Short task: Give the listing again exactly, omitting its images.

Provided data:
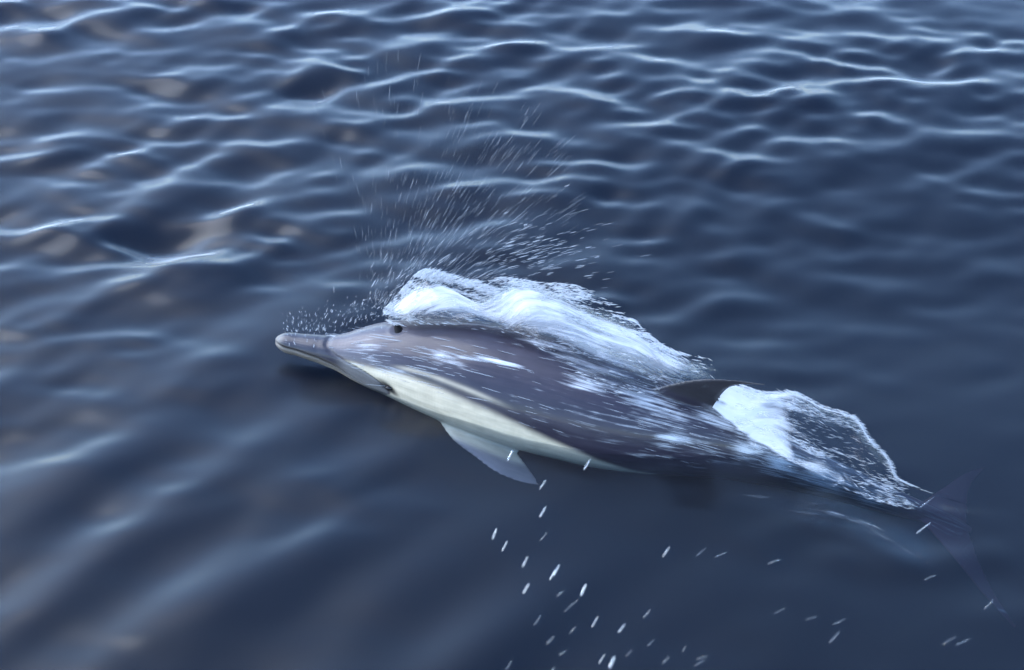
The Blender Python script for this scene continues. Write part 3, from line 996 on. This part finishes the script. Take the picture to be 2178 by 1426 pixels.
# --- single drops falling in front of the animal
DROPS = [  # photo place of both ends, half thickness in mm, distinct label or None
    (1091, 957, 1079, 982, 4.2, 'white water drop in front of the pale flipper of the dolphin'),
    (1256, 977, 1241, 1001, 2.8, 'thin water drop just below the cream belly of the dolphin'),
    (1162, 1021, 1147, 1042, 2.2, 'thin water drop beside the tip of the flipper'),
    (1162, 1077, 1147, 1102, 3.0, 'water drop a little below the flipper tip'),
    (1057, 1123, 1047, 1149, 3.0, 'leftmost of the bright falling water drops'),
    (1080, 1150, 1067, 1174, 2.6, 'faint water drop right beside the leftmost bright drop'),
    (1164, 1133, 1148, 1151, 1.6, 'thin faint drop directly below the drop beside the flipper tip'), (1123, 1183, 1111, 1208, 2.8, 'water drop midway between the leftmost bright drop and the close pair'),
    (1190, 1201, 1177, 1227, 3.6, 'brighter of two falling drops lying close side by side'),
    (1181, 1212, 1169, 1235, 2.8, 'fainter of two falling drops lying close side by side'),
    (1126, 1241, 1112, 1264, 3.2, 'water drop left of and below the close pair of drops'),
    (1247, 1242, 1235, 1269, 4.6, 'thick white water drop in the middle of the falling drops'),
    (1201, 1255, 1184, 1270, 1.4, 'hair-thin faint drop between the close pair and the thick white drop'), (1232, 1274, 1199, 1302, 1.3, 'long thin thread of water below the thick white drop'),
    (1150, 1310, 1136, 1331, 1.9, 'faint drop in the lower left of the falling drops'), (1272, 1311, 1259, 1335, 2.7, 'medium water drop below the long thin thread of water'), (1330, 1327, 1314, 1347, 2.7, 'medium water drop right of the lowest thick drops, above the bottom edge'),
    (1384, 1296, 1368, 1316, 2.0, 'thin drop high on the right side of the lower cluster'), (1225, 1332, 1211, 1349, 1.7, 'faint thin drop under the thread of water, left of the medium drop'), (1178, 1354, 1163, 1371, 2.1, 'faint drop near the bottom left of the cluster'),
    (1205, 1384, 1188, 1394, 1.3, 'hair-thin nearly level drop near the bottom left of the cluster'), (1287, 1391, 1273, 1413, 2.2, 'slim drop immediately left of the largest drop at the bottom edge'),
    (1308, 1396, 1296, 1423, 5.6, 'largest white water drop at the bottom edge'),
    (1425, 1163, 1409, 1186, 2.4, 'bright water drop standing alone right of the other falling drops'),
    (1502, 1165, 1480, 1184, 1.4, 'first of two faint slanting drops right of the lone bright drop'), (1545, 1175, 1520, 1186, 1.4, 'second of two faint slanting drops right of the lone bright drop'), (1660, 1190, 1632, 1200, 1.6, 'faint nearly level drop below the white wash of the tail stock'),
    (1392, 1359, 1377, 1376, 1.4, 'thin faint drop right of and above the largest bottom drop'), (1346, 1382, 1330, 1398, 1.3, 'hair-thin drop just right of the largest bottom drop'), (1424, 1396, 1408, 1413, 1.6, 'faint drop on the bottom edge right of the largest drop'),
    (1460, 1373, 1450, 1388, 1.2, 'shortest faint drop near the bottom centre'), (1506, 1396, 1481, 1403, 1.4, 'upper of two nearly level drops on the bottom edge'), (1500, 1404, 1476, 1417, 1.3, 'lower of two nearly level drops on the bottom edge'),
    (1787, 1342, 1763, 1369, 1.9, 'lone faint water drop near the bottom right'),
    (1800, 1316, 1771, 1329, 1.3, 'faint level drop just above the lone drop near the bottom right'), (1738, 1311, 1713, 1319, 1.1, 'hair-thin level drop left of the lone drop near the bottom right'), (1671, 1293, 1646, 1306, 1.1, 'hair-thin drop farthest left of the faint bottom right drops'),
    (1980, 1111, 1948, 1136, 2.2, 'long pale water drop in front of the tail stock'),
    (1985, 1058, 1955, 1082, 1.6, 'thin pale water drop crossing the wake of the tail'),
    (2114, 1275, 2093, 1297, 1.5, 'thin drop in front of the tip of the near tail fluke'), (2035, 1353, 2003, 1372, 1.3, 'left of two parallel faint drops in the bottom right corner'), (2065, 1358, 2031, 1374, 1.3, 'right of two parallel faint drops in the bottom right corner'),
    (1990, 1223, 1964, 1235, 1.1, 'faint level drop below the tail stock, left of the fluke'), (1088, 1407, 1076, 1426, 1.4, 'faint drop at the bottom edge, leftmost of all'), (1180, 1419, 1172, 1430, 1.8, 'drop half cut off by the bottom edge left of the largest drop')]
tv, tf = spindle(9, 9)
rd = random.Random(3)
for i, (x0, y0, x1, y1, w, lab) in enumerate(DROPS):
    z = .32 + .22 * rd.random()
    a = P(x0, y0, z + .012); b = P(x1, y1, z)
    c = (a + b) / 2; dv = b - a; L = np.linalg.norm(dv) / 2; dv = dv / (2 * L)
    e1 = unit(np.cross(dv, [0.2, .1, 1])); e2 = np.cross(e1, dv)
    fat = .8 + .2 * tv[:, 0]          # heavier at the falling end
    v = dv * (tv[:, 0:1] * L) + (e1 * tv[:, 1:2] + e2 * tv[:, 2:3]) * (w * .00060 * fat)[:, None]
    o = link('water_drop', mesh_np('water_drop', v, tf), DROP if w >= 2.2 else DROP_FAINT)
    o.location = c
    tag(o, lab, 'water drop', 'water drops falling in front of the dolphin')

Task output:
The Blender Python script for this scene continues. Write part 3, from line 996 on. This part finishes the script. Take the picture to be 2178 by 1426 pixels.
# --- single drops falling in front of the animal
DROPS = [  # photo place of both ends, half thickness in mm, distinct label or None
    (1091, 957, 1079, 982, 4.2, 'white water drop in front of the pale flipper of the dolphin'),
    (1256, 977, 1241, 1001, 2.8, 'thin water drop just below the cream belly of the dolphin'),
    (1162, 1021, 1147, 1042, 2.2, 'thin water drop beside the tip of the flipper'),
    (1162, 1077, 1147, 1102, 3.0, 'water drop a little below the flipper tip'),
    (1057, 1123, 1047, 1149, 3.0, 'leftmost of the bright falling water drops'),
    (1080, 1150, 1067, 1174, 2.6, 'faint water drop right beside the leftmost bright drop'),
    (1164, 1133, 1148, 1151, 1.6, 'thin faint drop directly below the drop beside the flipper tip'), (1123, 1183, 1111, 1208, 2.8, 'water drop midway between the leftmost bright drop and the close pair'),
    (1190, 1201, 1177, 1227, 3.6, 'brighter of two falling drops lying close side by side'),
    (1181, 1212, 1169, 1235, 2.8, 'fainter of two falling drops lying close side by side'),
    (1126, 1241, 1112, 1264, 3.2, 'water drop left of and below the close pair of drops'),
    (1247, 1242, 1235, 1269, 4.6, 'thick white water drop in the middle of the falling drops'),
    (1201, 1255, 1184, 1270, 1.4, 'hair-thin faint drop between the close pair and the thick white drop'), (1232, 1274, 1199, 1302, 1.3, 'long thin thread of water below the thick white drop'),
    (1150, 1310, 1136, 1331, 1.9, 'faint drop in the lower left of the falling drops'), (1272, 1311, 1259, 1335, 2.7, 'medium water drop below the long thin thread of water'), (1330, 1327, 1314, 1347, 2.7, 'medium water drop right of the lowest thick drops, above the bottom edge'),
    (1384, 1296, 1368, 1316, 2.0, 'thin drop high on the right side of the lower cluster'), (1225, 1332, 1211, 1349, 1.7, 'faint thin drop under the thread of water, left of the medium drop'), (1178, 1354, 1163, 1371, 2.1, 'faint drop near the bottom left of the cluster'),
    (1205, 1384, 1188, 1394, 1.3, 'hair-thin nearly level drop near the bottom left of the cluster'), (1287, 1391, 1273, 1413, 2.2, 'slim drop immediately left of the largest drop at the bottom edge'),
    (1308, 1396, 1296, 1423, 5.6, 'largest white water drop at the bottom edge'),
    (1425, 1163, 1409, 1186, 2.4, 'bright water drop standing alone right of the other falling drops'),
    (1502, 1165, 1480, 1184, 1.4, 'first of two faint slanting drops right of the lone bright drop'), (1545, 1175, 1520, 1186, 1.4, 'second of two faint slanting drops right of the lone bright drop'), (1660, 1190, 1632, 1200, 1.6, 'faint nearly level drop below the white wash of the tail stock'),
    (1392, 1359, 1377, 1376, 1.4, 'thin faint drop right of and above the largest bottom drop'), (1346, 1382, 1330, 1398, 1.3, 'hair-thin drop just right of the largest bottom drop'), (1424, 1396, 1408, 1413, 1.6, 'faint drop on the bottom edge right of the largest drop'),
    (1460, 1373, 1450, 1388, 1.2, 'shortest faint drop near the bottom centre'), (1506, 1396, 1481, 1403, 1.4, 'upper of two nearly level drops on the bottom edge'), (1500, 1404, 1476, 1417, 1.3, 'lower of two nearly level drops on the bottom edge'),
    (1787, 1342, 1763, 1369, 1.9, 'lone faint water drop near the bottom right'),
    (1800, 1316, 1771, 1329, 1.3, 'faint level drop just above the lone drop near the bottom right'), (1738, 1311, 1713, 1319, 1.1, 'hair-thin level drop left of the lone drop near the bottom right'), (1671, 1293, 1646, 1306, 1.1, 'hair-thin drop farthest left of the faint bottom right drops'),
    (1980, 1111, 1948, 1136, 2.2, 'long pale water drop in front of the tail stock'),
    (1985, 1058, 1955, 1082, 1.6, 'thin pale water drop crossing the wake of the tail'),
    (2114, 1275, 2093, 1297, 1.5, 'thin drop in front of the tip of the near tail fluke'), (2035, 1353, 2003, 1372, 1.3, 'left of two parallel faint drops in the bottom right corner'), (2065, 1358, 2031, 1374, 1.3, 'right of two parallel faint drops in the bottom right corner'),
    (1990, 1223, 1964, 1235, 1.1, 'faint level drop below the tail stock, left of the fluke'), (1088, 1407, 1076, 1426, 1.4, 'faint drop at the bottom edge, leftmost of all'), (1180, 1419, 1172, 1430, 1.8, 'drop half cut off by the bottom edge left of the largest drop')]
tv, tf = spindle(9, 9)
rd = random.Random(3)
for i, (x0, y0, x1, y1, w, lab) in enumerate(DROPS):
    z = .32 + .22 * rd.random()
    a = P(x0, y0, z + .012); b = P(x1, y1, z)
    c = (a + b) / 2; dv = b - a; L = np.linalg.norm(dv) / 2; dv = dv / (2 * L)
    e1 = unit(np.cross(dv, [0.2, .1, 1])); e2 = np.cross(e1, dv)
    fat = .8 + .2 * tv[:, 0]          # heavier at the falling end
    v = dv * (tv[:, 0:1] * L) + (e1 * tv[:, 1:2] + e2 * tv[:, 2:3]) * (w * .00060 * fat)[:, None]
    o = link('water_drop', mesh_np('water_drop', v, tf), DROP if w >= 2.2 else DROP_FAINT)
    o.location = c
    tag(o, lab, 'water drop', 'water drops falling in front of the dolphin')